As you get deeper into Vigilante: Boku no Hero Academia Illegals, you recognize that diminished expectations are a powerful recurring theme. Maybe that’s one of the reasons it’s underappreciated. With battle shounen some fans want big action set pieces and soaring ideals and good vs. evil showdowns. This series starts out with Kouichi’s disappointment in his university life and builds from there. His heroism is centered on knowing what he isn’t capable of as much as what he is, and acting within the confines of those limitations. It’s not exactly glamorous but it makes for a pretty compelling personal story
“My place is surprisingly spacious” is definitely copium at work. It’s better than to say “my place is a quonset hut on top of an abandoned building”. And while one could dwell on the fact that freeloaders come into their shack and eat and drink their meager provisions without paying a Yen, Kouichi focuses on the fact that at least he has company over. For a kid who had dreams of being a hero scattered like dust in the wind, it’s a fitting outlook on life. It’s obvious he’s had a lot of practice.
The importance of that lost dream goes deeper than the event itself. Turns out Kouichi missed his entrance exam for hero high school when he was diverted by a drowning boy, who he jumped into the river to save. In the end it wasn’t a boy at all (Kouichi still doesn’t know that), and the river was knee-deep. It’s the sort of low-grade heroism that suits Kouichi – and at least the water was cold. In the end it wasn’t a boy either, but a girl named Haneyama Kazuho – now known to most as Pop☆Step. Kouichi gave Kazuho his limited edition All Might hoodie before he left – and today it’s the only release in the entire set he’s missing.
Pop’s feelings for Kouichi certainly come into clearer focus now, though she backs away from her plan to come clean (and return the hoodie) when Knuckleduster is at the shack when she comes over to do so. When they go off on patrol that night Oji-san says he has other things to do (without elaborating), leaving the pair of them on their own. This is a problem when they run into a familiar face, the hardening villain they defeated once already. He’s new and improved, thanks to an enhanced variant of Trigger that Hachisuka is field-testing for her boss, All For One.

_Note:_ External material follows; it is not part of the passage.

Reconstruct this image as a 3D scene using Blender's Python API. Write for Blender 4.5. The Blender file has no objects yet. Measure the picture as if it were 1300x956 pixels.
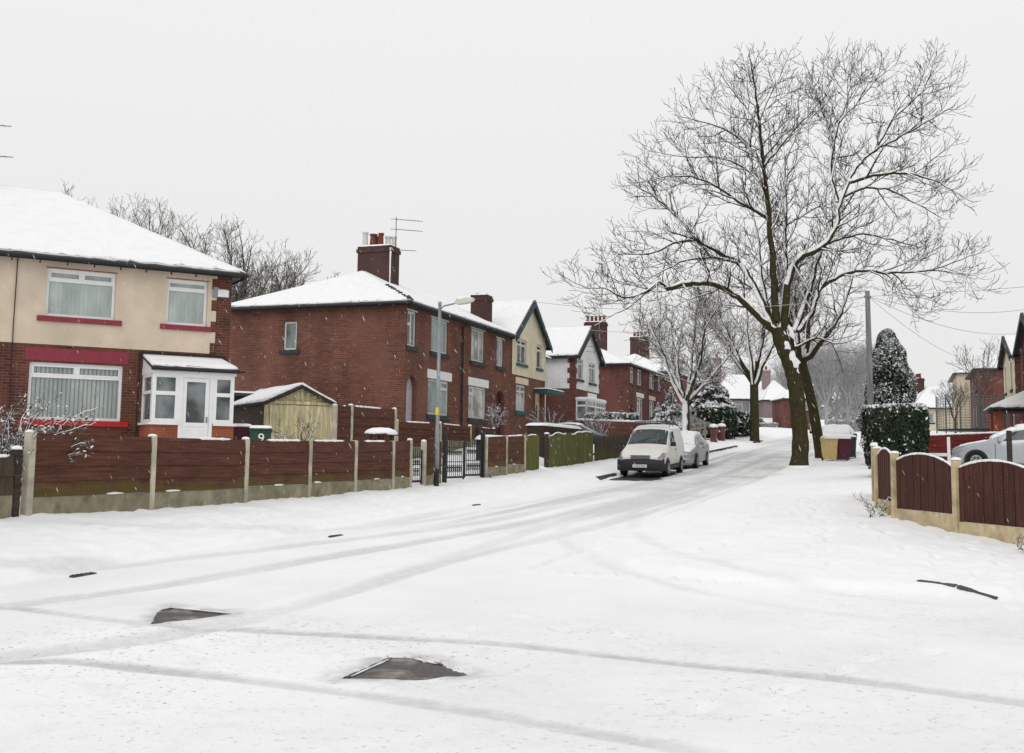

Here again, we see Kouichi trying to manage his reality. He can’t take this villain out on his own, so he resolves to lure him away from people while Kazuho calls the cops. But because the villain is stronger and faster than before, it becomes increasingly difficult for him to avoid taking damage. The Crawler looks to be in serious trouble, but help arrives in the nick of time. Not a hero, it seems, but another vigilante – a masked figure named Stendhal (seiyuu name redacted). Stendhal stops the villain’s attacks, and everyone scatters when the police arrive on the scene.
What we see after is evidence that Stendhal is a true vigilante in the darkest sense of the word – he executes his sense of justice with no restraint. Meanwhile the middle school pair tell Kouichi and Kazuho that a legendary sempai from their school wants to speak to them. It turns out to be “Dox & Murder” guy, someone they have no interest in ever meeting again. What he wanted is unclear, but he’s also the next target on Stendhal’s list, so his role in the story is clearly far from over.